### Exercise materials
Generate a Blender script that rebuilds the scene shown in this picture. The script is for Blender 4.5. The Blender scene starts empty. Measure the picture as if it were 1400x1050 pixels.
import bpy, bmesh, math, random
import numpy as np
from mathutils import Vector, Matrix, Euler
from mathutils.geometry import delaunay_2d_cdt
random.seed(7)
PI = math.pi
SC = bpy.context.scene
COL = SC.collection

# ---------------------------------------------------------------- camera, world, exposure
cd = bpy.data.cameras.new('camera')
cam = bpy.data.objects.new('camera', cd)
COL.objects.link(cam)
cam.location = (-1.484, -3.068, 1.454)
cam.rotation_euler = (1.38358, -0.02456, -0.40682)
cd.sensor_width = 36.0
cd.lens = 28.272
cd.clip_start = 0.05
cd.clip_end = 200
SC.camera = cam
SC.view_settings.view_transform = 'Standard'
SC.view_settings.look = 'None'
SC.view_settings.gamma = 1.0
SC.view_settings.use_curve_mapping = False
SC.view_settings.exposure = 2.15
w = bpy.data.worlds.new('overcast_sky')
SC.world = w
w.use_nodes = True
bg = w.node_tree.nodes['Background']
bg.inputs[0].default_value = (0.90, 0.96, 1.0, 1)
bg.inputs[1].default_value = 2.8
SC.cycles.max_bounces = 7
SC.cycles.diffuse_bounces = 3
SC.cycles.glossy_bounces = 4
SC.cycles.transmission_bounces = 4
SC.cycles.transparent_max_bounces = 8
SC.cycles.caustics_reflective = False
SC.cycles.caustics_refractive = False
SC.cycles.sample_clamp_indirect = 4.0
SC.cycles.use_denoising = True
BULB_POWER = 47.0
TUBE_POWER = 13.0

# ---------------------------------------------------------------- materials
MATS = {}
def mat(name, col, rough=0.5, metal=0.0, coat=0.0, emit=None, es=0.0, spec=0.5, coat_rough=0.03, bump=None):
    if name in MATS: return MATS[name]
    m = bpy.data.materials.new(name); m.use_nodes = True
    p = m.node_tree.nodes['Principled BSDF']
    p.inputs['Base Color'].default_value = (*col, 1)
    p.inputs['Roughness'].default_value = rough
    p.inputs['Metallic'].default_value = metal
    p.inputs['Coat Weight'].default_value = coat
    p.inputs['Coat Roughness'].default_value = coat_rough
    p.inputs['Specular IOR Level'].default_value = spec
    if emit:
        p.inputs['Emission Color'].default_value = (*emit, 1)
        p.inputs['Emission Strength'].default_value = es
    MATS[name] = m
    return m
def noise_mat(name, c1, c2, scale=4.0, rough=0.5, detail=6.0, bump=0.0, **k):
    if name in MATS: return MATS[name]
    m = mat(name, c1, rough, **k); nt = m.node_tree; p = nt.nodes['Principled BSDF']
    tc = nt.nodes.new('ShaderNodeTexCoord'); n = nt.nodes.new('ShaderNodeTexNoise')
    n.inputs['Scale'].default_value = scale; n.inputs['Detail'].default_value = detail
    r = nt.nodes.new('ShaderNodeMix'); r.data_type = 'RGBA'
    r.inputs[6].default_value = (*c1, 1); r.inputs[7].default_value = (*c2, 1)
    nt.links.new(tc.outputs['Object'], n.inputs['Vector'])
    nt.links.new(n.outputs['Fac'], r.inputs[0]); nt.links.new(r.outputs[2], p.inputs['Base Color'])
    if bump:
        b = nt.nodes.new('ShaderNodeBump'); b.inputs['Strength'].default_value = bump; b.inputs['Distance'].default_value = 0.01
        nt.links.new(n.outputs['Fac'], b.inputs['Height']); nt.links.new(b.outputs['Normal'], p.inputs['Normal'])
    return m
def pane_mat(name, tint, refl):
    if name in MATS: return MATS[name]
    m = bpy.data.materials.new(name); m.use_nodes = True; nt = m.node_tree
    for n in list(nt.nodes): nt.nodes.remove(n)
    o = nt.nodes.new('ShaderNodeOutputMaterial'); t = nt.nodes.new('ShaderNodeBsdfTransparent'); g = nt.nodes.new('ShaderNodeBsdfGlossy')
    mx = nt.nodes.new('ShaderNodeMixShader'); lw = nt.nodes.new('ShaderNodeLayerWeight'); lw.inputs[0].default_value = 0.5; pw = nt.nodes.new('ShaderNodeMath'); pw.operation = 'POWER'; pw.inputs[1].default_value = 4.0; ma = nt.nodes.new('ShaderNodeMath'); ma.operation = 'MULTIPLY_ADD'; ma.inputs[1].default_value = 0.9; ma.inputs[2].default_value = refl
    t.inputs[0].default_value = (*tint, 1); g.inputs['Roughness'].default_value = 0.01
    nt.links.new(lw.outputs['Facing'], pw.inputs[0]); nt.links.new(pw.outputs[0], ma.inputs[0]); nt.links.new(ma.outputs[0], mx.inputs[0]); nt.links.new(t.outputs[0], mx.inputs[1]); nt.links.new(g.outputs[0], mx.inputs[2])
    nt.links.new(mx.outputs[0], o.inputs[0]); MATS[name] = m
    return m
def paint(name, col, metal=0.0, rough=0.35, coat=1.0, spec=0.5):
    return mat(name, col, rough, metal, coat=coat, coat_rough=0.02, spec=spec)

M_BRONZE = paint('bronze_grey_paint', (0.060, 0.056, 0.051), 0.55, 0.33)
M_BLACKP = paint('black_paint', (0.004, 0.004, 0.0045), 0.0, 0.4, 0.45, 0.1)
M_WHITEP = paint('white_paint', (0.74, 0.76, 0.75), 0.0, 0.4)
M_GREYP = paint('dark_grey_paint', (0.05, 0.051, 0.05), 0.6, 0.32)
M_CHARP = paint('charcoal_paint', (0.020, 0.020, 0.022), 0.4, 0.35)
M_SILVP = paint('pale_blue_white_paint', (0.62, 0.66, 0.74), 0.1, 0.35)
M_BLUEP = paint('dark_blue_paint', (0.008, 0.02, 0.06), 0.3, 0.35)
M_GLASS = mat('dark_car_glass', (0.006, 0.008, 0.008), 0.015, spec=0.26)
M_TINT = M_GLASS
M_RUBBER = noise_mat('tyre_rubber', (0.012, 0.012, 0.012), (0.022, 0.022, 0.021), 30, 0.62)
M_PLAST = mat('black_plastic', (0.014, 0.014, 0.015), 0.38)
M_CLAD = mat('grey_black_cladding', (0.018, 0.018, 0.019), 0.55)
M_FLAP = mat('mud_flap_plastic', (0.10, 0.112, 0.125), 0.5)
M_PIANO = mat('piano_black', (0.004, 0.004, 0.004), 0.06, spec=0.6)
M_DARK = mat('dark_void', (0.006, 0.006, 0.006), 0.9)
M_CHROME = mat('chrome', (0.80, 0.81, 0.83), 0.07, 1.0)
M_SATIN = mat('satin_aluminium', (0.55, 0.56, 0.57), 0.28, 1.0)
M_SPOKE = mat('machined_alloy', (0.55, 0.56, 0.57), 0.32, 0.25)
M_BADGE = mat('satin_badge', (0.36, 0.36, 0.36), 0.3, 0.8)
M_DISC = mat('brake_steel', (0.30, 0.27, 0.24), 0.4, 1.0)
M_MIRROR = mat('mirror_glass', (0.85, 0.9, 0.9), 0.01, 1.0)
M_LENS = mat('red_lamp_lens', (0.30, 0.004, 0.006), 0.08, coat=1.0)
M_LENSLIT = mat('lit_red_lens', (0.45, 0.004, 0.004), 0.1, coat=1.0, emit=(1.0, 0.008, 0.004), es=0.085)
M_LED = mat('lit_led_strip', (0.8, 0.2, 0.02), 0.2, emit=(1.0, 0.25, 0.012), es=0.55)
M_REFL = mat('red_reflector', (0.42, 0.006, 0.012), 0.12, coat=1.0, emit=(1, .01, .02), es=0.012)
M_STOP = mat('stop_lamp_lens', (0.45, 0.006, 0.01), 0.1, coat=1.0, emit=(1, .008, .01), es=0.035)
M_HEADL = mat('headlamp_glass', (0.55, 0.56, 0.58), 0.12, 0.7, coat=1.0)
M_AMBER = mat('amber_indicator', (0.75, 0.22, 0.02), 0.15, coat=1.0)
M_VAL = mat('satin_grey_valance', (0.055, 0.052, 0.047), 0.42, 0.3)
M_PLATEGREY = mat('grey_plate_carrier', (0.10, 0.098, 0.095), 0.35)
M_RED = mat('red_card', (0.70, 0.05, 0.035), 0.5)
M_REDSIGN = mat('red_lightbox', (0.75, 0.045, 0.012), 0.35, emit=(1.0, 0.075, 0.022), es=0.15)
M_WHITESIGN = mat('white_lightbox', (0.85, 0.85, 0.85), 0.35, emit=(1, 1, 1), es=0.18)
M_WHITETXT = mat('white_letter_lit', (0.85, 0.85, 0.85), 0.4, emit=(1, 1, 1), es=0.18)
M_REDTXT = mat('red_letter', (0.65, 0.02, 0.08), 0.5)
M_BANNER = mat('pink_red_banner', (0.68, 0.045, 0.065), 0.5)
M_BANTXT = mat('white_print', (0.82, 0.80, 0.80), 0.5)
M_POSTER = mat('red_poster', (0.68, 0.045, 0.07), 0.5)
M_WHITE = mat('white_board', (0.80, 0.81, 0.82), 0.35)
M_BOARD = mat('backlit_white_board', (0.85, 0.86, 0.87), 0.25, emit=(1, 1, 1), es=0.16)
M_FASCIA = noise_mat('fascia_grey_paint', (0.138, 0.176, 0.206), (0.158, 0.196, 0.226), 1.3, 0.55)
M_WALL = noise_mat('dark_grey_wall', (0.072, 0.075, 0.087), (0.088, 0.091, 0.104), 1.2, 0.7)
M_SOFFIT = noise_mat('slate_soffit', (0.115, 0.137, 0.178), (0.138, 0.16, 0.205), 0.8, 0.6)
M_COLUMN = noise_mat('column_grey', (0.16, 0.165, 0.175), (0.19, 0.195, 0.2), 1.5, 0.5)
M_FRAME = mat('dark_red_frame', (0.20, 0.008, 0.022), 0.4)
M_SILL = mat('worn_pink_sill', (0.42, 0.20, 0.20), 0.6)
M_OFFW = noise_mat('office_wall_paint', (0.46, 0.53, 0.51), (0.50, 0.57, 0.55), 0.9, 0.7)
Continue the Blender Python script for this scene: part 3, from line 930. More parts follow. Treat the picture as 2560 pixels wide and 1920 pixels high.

### The exercise
Your answer should be exactly the lines of the data above, from the first through the line containing "TUBE_POWER = 13.0".

### Task output
Generate a Blender script that rebuilds the scene shown in this picture. The script is for Blender 4.5. The Blender scene starts empty. Measure the picture as if it were 1400x1050 pixels.
import bpy, bmesh, math, random
import numpy as np
from mathutils import Vector, Matrix, Euler
from mathutils.geometry import delaunay_2d_cdt
random.seed(7)
PI = math.pi
SC = bpy.context.scene
COL = SC.collection

# ---------------------------------------------------------------- camera, world, exposure
cd = bpy.data.cameras.new('camera')
cam = bpy.data.objects.new('camera', cd)
COL.objects.link(cam)
cam.location = (-1.484, -3.068, 1.454)
cam.rotation_euler = (1.38358, -0.02456, -0.40682)
cd.sensor_width = 36.0
cd.lens = 28.272
cd.clip_start = 0.05
cd.clip_end = 200
SC.camera = cam
SC.view_settings.view_transform = 'Standard'
SC.view_settings.look = 'None'
SC.view_settings.gamma = 1.0
SC.view_settings.use_curve_mapping = False
SC.view_settings.exposure = 2.15
w = bpy.data.worlds.new('overcast_sky')
SC.world = w
w.use_nodes = True
bg = w.node_tree.nodes['Background']
bg.inputs[0].default_value = (0.90, 0.96, 1.0, 1)
bg.inputs[1].default_value = 2.8
SC.cycles.max_bounces = 7
SC.cycles.diffuse_bounces = 3
SC.cycles.glossy_bounces = 4
SC.cycles.transmission_bounces = 4
SC.cycles.transparent_max_bounces = 8
SC.cycles.caustics_reflective = False
SC.cycles.caustics_refractive = False
SC.cycles.sample_clamp_indirect = 4.0
SC.cycles.use_denoising = True
BULB_POWER = 47.0
TUBE_POWER = 13.0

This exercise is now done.